Photography And Half-Thoughts By Mitchell Hegman

...because some of it is pretty and some of it is not.

Saturday, January 30, 2016

The Ice Fishermen, Part 1


This time of year, when the sun is just beginning to brush color against the eastern horizon, the ice fishermen come crawling across the flat expanse of lake ice below my house.  A few arrive on cross country skis, but most come skittering on four-wheelers.

They are like gypsies, the ice fishermen.  Many come in small caravans, towing sleds, trailers, and collapsible ice houses behind their machines.  By the event of full light, temporary camps appear on the snow-covered lake.  The accelerated drone of ice augers penetrating the sixteen inches of ice fills the air.  Fishermen gather into clusters around holes or cycle in and out of fully assembled ice houses.  Sometimes, dogs or small children wander around the edges of the camps.

On calm days, if I step outside my back door, I can hear the fishermen talking from a distance of a half-mile.  I might hear the celebratory calls when a fish is pulled up through the ice.

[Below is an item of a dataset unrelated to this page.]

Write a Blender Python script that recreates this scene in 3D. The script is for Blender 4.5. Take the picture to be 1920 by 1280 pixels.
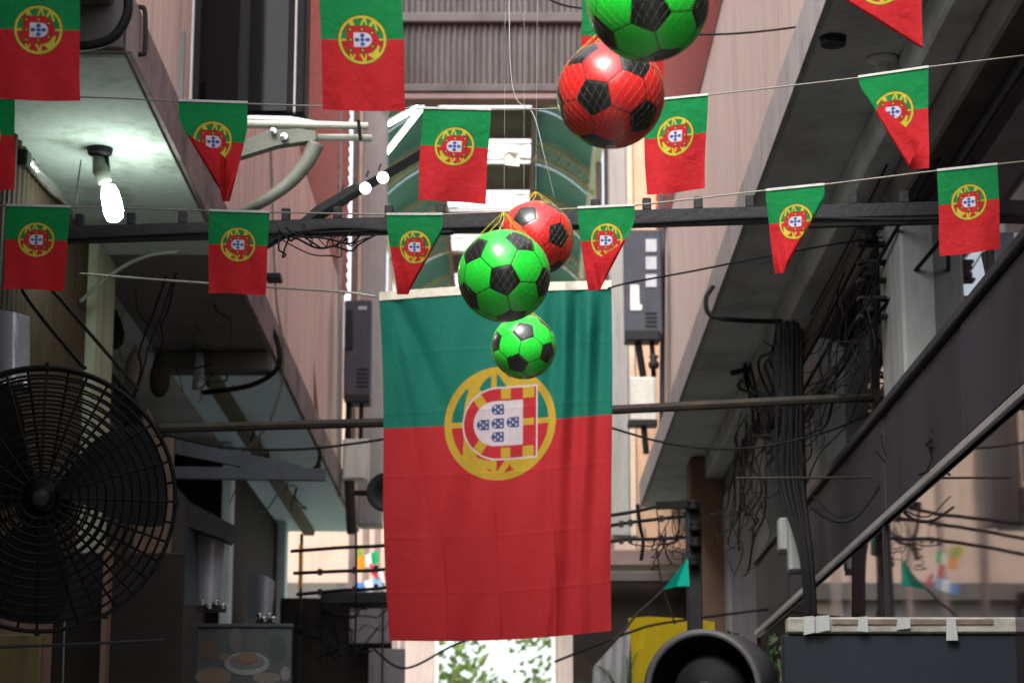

Throughout the day, fishermen come and go, roving the ice for a while, settling, roving again.  Each solitary figure or group on a time-schedule different from the next.  By the end of the day, long before the sun touches the Rocky Mountains, most fishermen have crawled back into the mountainous landscape again.  The ice once again becomes an empty expanse of white.

Posted is a photograph I took of the lake just now.  Only a few fishermen are on the ice at this early hour.  They are but spots on the lower right hand side.  The camps are yet on their way.